Gemeinsam mit den Beschäftigten wird ein Ausflugsziel ausgesucht. Hierfür werden zunächst Ideen der Beschäftigten gesammelt. Damit sich alle Beschäftigten ein Bild der Möglichkeiten machen können, werden Informationen zu den Ausflugszielen eingeholt (z. B. über Flyer, Internetseiten, Videos). Die Beschäftigten stimmen gemeinsam ab, wohin der Ausflug gehen soll. Bei Beschäftigten, die an dieser Abstimmung auf Grund ihrer kommunikativen und kognitiven Fähigkeiten nicht teilnehmen können, wird gemeinsam überlegt, woran sie besondere Freude haben könnten und welche der Möglichkeiten am ehesten ihren Vorlieben entspricht.

Gemeinsam mit den Beschäftigten wird der Weg zum Ausflugsziel geplant. Hierzu wird der Weg von den Mitarbeiter_innen in Teilabschnitte unterteilt (z. B. bis zur Bushaltestelle, von der Bushaltestelle zum Ausflugsziel, vom Ausflugsziel zum Restaurant, in dem Mittag gegessen wird, vom Restaurant zum Bus, vom Bus zurück zum Arbeits- und Bildungsort). Die Mitarbeiter_innen fertigen Fotos an, die markante Orientierungspunkte auf dem Weg zeigen. Auch vereinfachtes Kartenmaterial oder Navigationssysteme auf dem Handy oder dem Tablet können genutzt werden.

In Abhängigkeit von den Kompetenzen der Beschäftigten kann die ‚Führung‘ zur nächsten Station jeweils unterschiedlichen Beschäftigten übertragen werden.

Der Weg wird mit Hilfe der auf den Fotos abgebildeten Orientierungspunkte gesucht. Die Fotos sind hierfür in richtiger Reihenfolge hintereinander in einer kleinen Mappe abgeheftet.

Für die Fahrt mit öffentlichen Verkehrsmitteln stehen die Abfahrtszeiten auf der entsprechenden Seite im Hefter.

Die Beschäftigten bekommen ausreichend Zeit, sich in der Umgebung zu orientieren und die Orte, die auf den Fotos abgebildet sind, zu finden.

Für Beschäftigte, die Wege nicht selbstständig finden können, steht das Erfahren der neuen Umwelt im Vordergrund. Hierzu werden unterschiedliche Möglichkeiten gesucht, um die Umgebung erfahrbar zu machen, wie z. B.

  • Umgebungsgeräusche
  • wechselnde Untergründe
  • das Erkunden besonders glatter oder rauer Gebäudewände
  • bestimmte Geräuschkulissen
  • bestimmte Bewegungserfahrungen

Mit der Rückfahrt an den Arbeits- und Bildungsort endet der Ausflug.

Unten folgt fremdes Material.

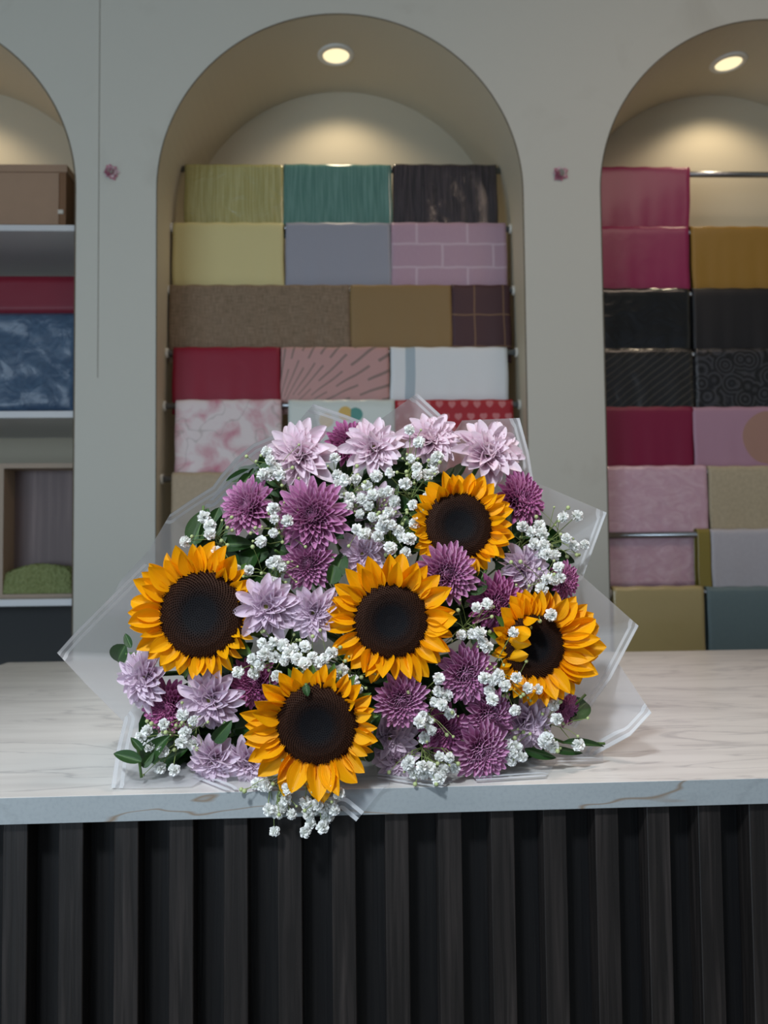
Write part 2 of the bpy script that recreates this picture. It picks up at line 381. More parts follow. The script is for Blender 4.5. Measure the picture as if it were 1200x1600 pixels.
PC = {}
def pm(*a, **k):
    m_ = paper(*a, **k); return m_
rows_mid = [  # y0, y1, depth, items
 (258, 350, 2.62, [(280,443,pm('cello_yellow','#a59d5f',0.25,'vstripe','#bcb681',0.55,0.8),'yellow-green glossy cellophane sheets, top row left in the middle niche'),
                   (444,611,pm('cello_teal','#4f7d74',0.25,'vstripe','#6f9a91',0.15,0.8),'teal striped glossy sheets, middle of the top row of the middle niche'),
                   (614,780,pm('cello_black','#1f1b24',0.2,'vstripe','#4c4248',0.25,0.9),'black-purple striped glossy sheets, top row right in the middle niche')]),
 (349, 447, 2.588, [(272,443,pm('paper_lemon','#dccf95',0.5,crinkle=.08),'pale lemon yellow wrapping paper below the yellow-green cellophane'),
                   (447,610,pm('paper_greylilac','#a0a1ad',0.35,crinkle=.08),'plain grey-lilac wrapping paper below the teal sheets'),
                   (611,789,pm('paper_pinkline','#bb98aa',0.4,'brick','#d2bac7'),'pink wrapping paper printed with white line blocks')]),
 (446, 545, 2.556, [(266,546,pm('burlap_brown','#705e49',0.8,'burlap','#9c8670',0.6,0,7),'wide brown burlap-look wrapping fabric, third row of the middle niche'),
                   (547,704,pm('paper_kraft','#94784e',0.5,crinkle=.08),'plain golden-brown kraft paper beside the brown burlap'),
                   (705,795,pm('paper_plum','#4c2f34',0.5,'plaid','#8f6d4e'),'dark plum wrapping paper with thin golden check lines')]),
 (543, 625, 2.524, [(272,438,pm('paper_red','#921030',0.45,crinkle=.05),'plain crimson wrapping paper, fourth row of the middle niche'),
                   (440,607,pm('paper_rays','#c99c98',0.5,'rays','#84736c'),'salmon pink wrapping paper with grey dashes fanning out'),
                   (610,791,pm('paper_white','#edf1f4',0.4,'band','#b3c3cd'),'white wrapping paper with a pale blue band, fourth row right')]),
 (625, 738, 2.492, [(276,440,pm('paper_floral','#ecdede',0.45,'floral','#c9607c'),'white wrapping paper with pink blossom print, left of the bouquet top'),
                   (451,616,pm('paper_dots','#dde5df',0.25,'dots','#3b8f84',0.1,0.6),'white glossy paper with teal and yellow dots behind the bouquet'),
                   (617,800,pm('paper_hearts','#b01f2d',0.4,'hearts','#e09a9c'),'red wrapping paper printed with small pale hearts behind the bouquet')]),
 (738, 850, 2.46, [(270,447,pm('paper_cream','#c9b699',0.6,'mottle','#a8957b'),'cream beige wrapping paper, lowest roll showing left of the bouquet')]),
]
ordn = ['top', 'second', 'third', 'fourth', 'fifth', 'sixth', 'seventh', 'lowest']
for k, (y0, y1, Y, its) in enumerate(rows_mid):
    rail(1, y0 + 1, Y, 'steel rail carrying the %s row of papers in the middle niche' % ordn[k])
    for x0, x1, mt, lb in its:
        drape(x0, x1, y0, y1 + 14, Y, mt, lb, 'wrapping papers hung in the middle niche', slant=0.006, wav=(0.006 if 'burlap' in mt.name else 0.002))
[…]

Auch den Rückweg können die Beschäftigten alleine suchen und hierzu beispielsweise die Orientierungspunkte in umgekehrter Reihenfolge nutzen.

Zum Abschluss kann gemeinsam resümiert werden, wie es gelungen ist, den Weg zu finden und was dabei besonders hilfreich oder schwierig war.